The answer most designers come to appears to be more-or-less ad-hoc and favor simplicity over accuracy. Also, because stories are assumed to be more fun if nothing is impossible, it is common to include some very small probabilities. In D&D this shows up as the “natural 20” rules, in Savage Worlds it’s Aces, in Shadowrun 4e it’s the Rule of Six, in FUDGE it’s the natural low chance of a ±4, etc.
I’ll probably devote an entire past to this issue in the future.
I don’t know of any RPG that calls it such, but nearly every RPG contains a library, which serves as a replacement for the laws of physics. What can a magician do? How long does it take a anthropomorphic jellyfish to chew through a eight inches of concrete?

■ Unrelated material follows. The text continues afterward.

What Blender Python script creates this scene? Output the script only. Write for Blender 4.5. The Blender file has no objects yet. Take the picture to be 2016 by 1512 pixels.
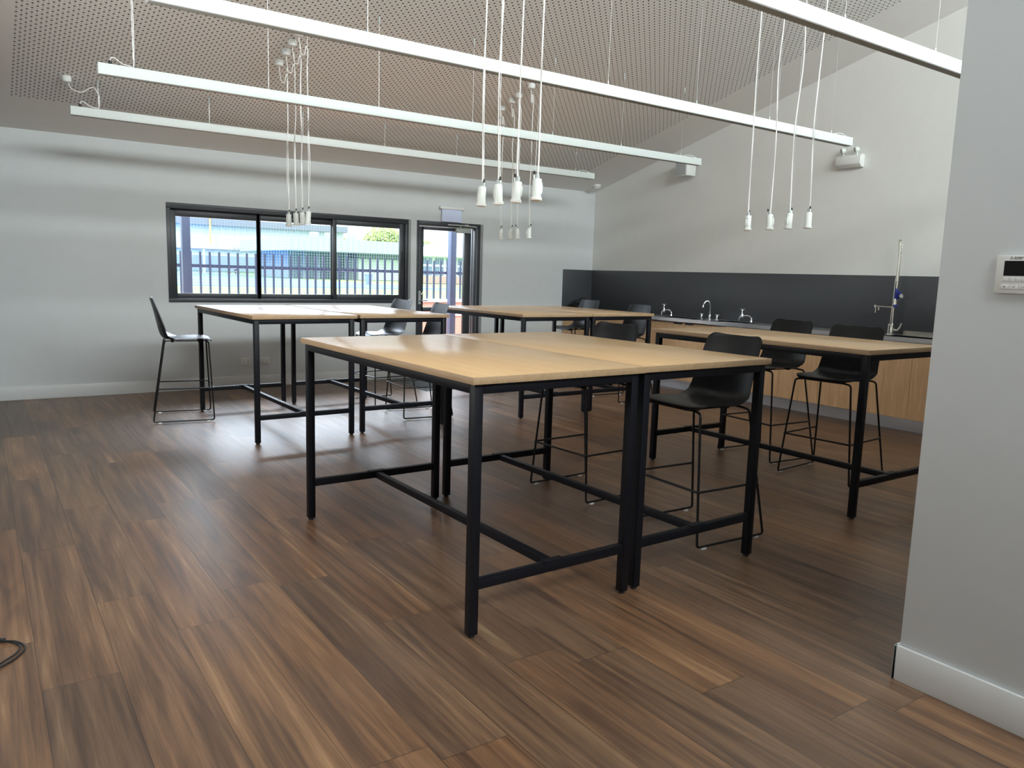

Is an orc a Tolkienesque surly hunchback, a Blizzardesque musclebound greenskin, or a Plinyesque hundred-mile-long sea-serpent?
When designing your own RPG, I suggest only sketching the broad outlines of the library and filling it in as play demands. It is common for RPGs to be published with 50–100 pages of library and the successful ones sometimes add thousands of pages of library in supplemental books. This is not just because libraries need to be large, but actually indicates a secondary “game” played in RPGs, which I may give a post soon.
Stories are almost always more enjoyable when they feature significant character development. In writing this typically is shown as personality development. In RPGs it usually shows up as increasing PC skills and abilities; this “progression” has became so iconic it is nearly the only element of table-top role-playing games that was preserved when porting them to computer RPGs.